In round two, there were three sets of games that began at exactly the same time.
To their credit, the scheduling oversight that saw Western Bulldogs’ men’s side fixtured for their elimination final at the same time as their women’s team was corrected, with the Dogs hosting a double-header at the MCG on Friday night.
But that’s not to say double-headers are necessarily the way forward and, in this case, has inflated crowd numbers for the women’s game.
Midweek matches, which begin in coming days, loom as a further examination of the interest in the competition, with clubs scheduled for matches between Tuesday and Thursday across the next three weeks.
With so many eyes trained towards the men’s finals series, are these games really going to have the cut-through they deserve?
Plus, midweek fixtures create short breaks for clubs, which is never the best scenario for teams putting together the most attractive product they possibly can.

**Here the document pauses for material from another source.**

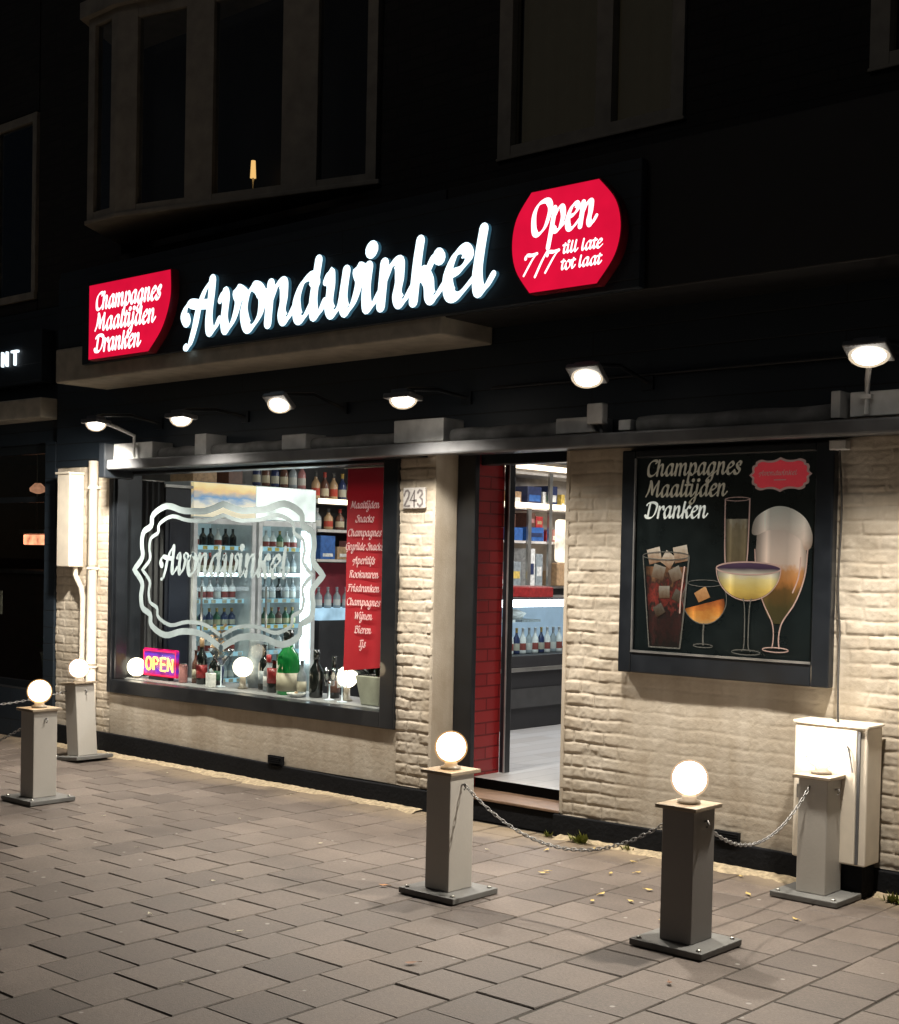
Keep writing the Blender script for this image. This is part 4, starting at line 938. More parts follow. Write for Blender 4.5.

More and more AFLW players are making the shift towards becoming full-time professional footballers and the natural growth is for the league to expand and for each club to — at least — play each other once.
While the markers put in front of the AFLW are fair, the shackles then placed on them by league scheduling aren’t as much.
The future of the competition and its spot on the calendar will be dictated by fans.
Players don’t want to play in front of no one and while the league sits neatly in this summer spot, unless we see a crowd boom once the AFL finals are over, a rethink and a schedule shake-up might be required.